ANNA NYM 24.08.2004 - 19:13
also ich finde auch das die verschiedenen nazigegner gut zusammen gearbeitet haben

z.B. waren angereiste ANTIFAS auf der Bürgerdemo laut Ausage des Bürgermeisters unerwünscht

ich war selbst auch 2002 in wunsiedel und eine tolle verbesserung der lage dort konnte ich nicht feststellen ausser das man sich dieses jahr anpflaumen lassen mußte wenn man ideen geäussert hat was zu unternehmen
2002 haben wir wenigsten versucht strassen zu blockieren

NEIN nicht die ANTIFA sondern der Bürgermeister besetzt die stasse aber auf der antifademo wurde nur gesagt wir können ja nichts tun wir sind zu wenige ich finde es peinlich wenn ein bürgermeister und die bürger von wunsiedel radikaler und entschlossener gegen die nazis vorgehen als wir


bei dem naziübergiffen am marktplatz haben ca 30 ANTIFAS ( und zwar nicht nur die stadtkinder sonder durchaus mit aktiven bayerischen landeiern die nazis zurückgeschlagen) trotzdem bin ich sehr froh das leute aus Berln hammburg und so weiter da waren vielen dank für eure unterstüzung und danke an die eigenen leute aus münchen und so danke fürs nicht erscheinen

ich hoffe auf mehr unterstützung im nächsten jahr und wieder eine entsclossene ANTIFA die wirklich die 80er aufleben lassen wollen

gebt den NAZIS die Strasse zurück
STEIN für STEIN

Startschuss

Xeroxs 05.09.2004 - 09:13
Für was soll W. Startschuss gewesen sein?

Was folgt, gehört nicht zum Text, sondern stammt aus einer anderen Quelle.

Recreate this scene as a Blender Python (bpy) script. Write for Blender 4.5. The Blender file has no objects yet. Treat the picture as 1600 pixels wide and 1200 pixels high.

Etwa das das jetzt überall so läuft wie in W. Eine greuenhafte Vorstellung, jdenfalls für Leute die keine Nazis sind. Die 80er und frühen 90er sind vorbei! Gestern war in Hamburg und Jena Aufmarsch. Es gab Protest, aber eigentlich blieb es weitgehend ruhig. Jedes Wochenende mehrere Aufmärsche die Gegenaktionen werden auch nicht mehr. Weil im Osten z.B. der Krampf gegen Hartz4 entbrannt ist.